Dans les cercles et casinos (et à l’exception du prélèvement sur les gains supérieurs à 1 500 € réalisés aux machines à sous en vertu de l’article L. 136-7-1 du Code de la sécurité sociale) les taux de redistribution offerts aux joueurs par chaque jeu résultent principalement des règles propres à chacun de ces jeux. C’est notamment le cas aux jeux de contrepartie et aux machines à sous. Par exemple, nous avons vu que l’avantage mathématique de la banque à la roulette française équivaut, pour les rapports de mises sur des numéros pleins, à une taxe de 2,7 %, de même que les machines à sous ne peuvent redistribuer moins de 85 % des enjeux 1034 . Aux jeux de cercle, enfin, les joueurs sont placés sur un strict pied d’égalité et connaissent tous une espérance de gain nulle, c’est seulement l’existence d’un prélèvement au profit de la cagnotte de l’établissement de jeux qui est susceptible de rendre cette dernière sensiblement négative 1035 . Il nous est matériellement impossible de calculer pour chaque jeu le taux de redistribution précis offert aux joueurs, ne serait-ce parce qu’à un même jeu, ce taux est susceptible de varier en fonction des « coups » tentés par les joueurs (pour reprendre l’exemple de la roulette, les rapports de mises, et avec eux l’espérance de gain, varient selon que l’on joue un numéro plein, plusieurs numéros voisins, une couleur etc.). Mais il demeure amusant de constater que ce sont précisément les exploitants de jeux dont la réputation est dans l’imaginaire collectif la plus sulfureuse – les casinos – qui offrent aux joueurs l’espérance de gain la plus intéressante.
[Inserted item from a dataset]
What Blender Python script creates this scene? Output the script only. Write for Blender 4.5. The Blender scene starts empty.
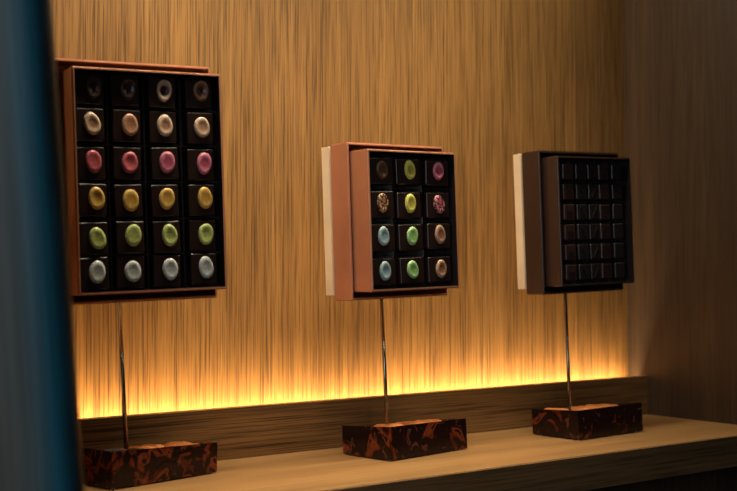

Le rapport du sénateur Trucy nous livre sur ce point des informations édifiantes sur le taux de redistribution moyen proposé par chacun des trois grands secteurs du jeu autorisé en France, informations issues des rapports d’activité 2000 de La Française des jeux et du PMU, d’une part, et du syndicat « Casinos de France », d’autre part. Derniers du peloton, les jeux de La Française des jeux ne proposent qu’un taux moyen de 59 %. Un peu plus « généreux », le PMU offre quant à lui aux joueurs un taux moyen de redistribution de 69,57 %. Mais la palme revient sans conteste aux casinos qui, loin devant les deux autres secteurs, offrent un taux de redistribution allant de 85 % pour les machines à sous à 98,5 % pour le baccara 1036 .

Notes
1033.

CE 10 mai 1974 [Denoyez et Chorques], Rec. 274.

1034.

Article 4 du décret n° 59-1489 du 22 décembre 1959 modifié.

1035.

A l’exception de certains jeux dits de cercle pratiqués uniquement dans les cercles de jeu (le multicolore par exemple) où la banque est mise aux enchères, les acquéreurs disposant alors d’une espérance de gain positive dont ne disposent pas leurs concurrents.

1036.

F. Trucy, « Rapport d’information fait au nom de la commission des finances, du contrôle budgétaire et des comptes économiques de la nation sur la mission sur les jeux de hasard et d’argent en France », op. cit., p. 179.